Advancing sustainable ammonia synthesis with the magnetic La-doped Ti3C2O2 MXenes

Developing an easy ammonia (NH₃) production method to circumvent the demanding conditions of the Haber-Bosch process is a significant stride towards self-sufficiency in NH₃ production and environment preservation. In pursuit of this goal, we carried out a theoretical approach to investigate the electrocatalytic N₂ reduction reaction (eN₂RR) using the magnetic La-doped Ti₃C₂O₂ (La-Ti₃C₂O₂) MXene electrocatalyst. The first principle calculations of the DFT, conducted using the Vienna Ab-Initio Storage Package (VASP) were instrumental in assessing the performance of ferromagnetic (FM) and antiferromagnetic (AFM) configurations of La-Ti₃C₂O₂. While Ti₃C₂O₂ reveals limitations in eN₂RR efficiency attributed to its suboptimal surface reactivity, both FM and AFM structures of La-Ti₃C₂O₂ exhibit enhanced electronic properties, enabling improved electron transfer features.

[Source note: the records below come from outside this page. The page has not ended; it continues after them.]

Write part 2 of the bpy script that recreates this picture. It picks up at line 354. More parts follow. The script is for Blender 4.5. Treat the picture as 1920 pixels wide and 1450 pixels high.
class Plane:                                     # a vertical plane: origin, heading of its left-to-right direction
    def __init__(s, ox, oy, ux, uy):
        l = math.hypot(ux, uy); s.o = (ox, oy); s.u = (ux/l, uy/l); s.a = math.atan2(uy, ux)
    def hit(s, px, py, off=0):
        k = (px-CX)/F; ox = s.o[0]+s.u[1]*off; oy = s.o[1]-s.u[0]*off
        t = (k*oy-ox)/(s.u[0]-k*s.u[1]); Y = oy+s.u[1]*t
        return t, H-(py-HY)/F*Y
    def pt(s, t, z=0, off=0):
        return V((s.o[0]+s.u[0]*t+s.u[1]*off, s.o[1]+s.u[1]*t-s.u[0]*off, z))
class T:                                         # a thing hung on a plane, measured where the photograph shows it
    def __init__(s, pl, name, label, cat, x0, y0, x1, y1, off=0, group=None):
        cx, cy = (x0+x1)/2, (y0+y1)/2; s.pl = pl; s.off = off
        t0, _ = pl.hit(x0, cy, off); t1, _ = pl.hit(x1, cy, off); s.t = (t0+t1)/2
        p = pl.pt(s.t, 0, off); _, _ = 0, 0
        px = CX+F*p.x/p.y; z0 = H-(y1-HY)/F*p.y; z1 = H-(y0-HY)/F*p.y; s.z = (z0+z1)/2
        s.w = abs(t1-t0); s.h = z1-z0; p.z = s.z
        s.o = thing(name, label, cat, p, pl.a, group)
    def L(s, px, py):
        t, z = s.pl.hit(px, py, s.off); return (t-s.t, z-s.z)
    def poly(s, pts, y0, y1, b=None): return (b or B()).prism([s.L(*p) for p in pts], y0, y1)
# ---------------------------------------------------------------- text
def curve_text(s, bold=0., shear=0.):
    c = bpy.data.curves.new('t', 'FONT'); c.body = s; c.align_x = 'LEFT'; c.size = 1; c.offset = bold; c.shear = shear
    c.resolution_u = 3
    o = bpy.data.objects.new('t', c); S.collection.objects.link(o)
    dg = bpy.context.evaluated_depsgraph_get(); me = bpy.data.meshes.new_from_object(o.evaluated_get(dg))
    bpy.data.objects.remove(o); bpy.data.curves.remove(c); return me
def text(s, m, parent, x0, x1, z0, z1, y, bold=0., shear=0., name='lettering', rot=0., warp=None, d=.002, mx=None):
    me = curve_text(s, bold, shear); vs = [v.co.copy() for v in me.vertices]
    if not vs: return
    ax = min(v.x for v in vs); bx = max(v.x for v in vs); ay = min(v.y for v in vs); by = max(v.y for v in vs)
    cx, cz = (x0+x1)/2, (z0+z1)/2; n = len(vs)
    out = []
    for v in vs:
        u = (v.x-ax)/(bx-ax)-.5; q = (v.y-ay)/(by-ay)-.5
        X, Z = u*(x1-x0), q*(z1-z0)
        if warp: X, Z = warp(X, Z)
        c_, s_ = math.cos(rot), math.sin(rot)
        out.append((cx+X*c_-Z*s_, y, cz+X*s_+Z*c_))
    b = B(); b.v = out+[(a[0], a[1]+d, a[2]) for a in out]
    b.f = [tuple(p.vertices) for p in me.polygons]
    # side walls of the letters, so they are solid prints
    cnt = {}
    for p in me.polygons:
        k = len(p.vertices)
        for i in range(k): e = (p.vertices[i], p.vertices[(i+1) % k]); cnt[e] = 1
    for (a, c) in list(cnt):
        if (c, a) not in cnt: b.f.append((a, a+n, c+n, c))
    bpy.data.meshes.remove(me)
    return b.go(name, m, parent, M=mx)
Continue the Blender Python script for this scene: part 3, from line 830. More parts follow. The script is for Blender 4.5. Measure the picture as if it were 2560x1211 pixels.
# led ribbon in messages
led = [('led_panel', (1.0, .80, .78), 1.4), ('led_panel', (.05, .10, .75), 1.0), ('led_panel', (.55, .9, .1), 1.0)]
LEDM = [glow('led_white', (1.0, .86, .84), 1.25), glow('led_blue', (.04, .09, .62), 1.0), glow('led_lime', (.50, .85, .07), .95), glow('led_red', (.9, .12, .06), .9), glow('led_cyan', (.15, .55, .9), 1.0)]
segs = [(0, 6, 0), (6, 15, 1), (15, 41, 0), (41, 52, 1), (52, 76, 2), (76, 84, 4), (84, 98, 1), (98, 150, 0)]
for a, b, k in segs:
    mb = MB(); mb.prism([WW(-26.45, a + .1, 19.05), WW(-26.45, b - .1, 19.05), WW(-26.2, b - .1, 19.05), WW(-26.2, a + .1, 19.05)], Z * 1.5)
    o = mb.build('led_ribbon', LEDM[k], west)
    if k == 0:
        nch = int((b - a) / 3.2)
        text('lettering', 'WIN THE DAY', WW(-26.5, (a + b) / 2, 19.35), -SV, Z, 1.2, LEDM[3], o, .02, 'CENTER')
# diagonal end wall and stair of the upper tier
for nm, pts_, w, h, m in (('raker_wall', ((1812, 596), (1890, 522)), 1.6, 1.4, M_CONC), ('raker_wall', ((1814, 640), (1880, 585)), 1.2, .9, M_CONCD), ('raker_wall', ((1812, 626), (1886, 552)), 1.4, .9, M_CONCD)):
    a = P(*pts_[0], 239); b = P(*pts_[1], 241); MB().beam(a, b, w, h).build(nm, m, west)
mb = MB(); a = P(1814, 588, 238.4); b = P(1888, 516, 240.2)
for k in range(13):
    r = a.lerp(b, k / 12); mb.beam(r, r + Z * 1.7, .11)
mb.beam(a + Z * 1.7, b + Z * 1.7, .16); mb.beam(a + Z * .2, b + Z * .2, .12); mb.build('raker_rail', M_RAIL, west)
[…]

La-Ti₃C₂O₂ demonstrates heightened N₂ adsorption capabilities and reduced energy barriers for transitional species towards NH₃ production, presenting superior performance to Ti₃C₂O₂. The density of states (DOS) analysis of La-Ti₃C₂O₂ provided outcomes supporting the AFM as the credible magnetic configuration, a statement reinforced by the superior N₂ conversion performance in the AFM structure compared to FM. During this process of eN₂RR, a study focused on the favorable pathway with less energy consumption is directed.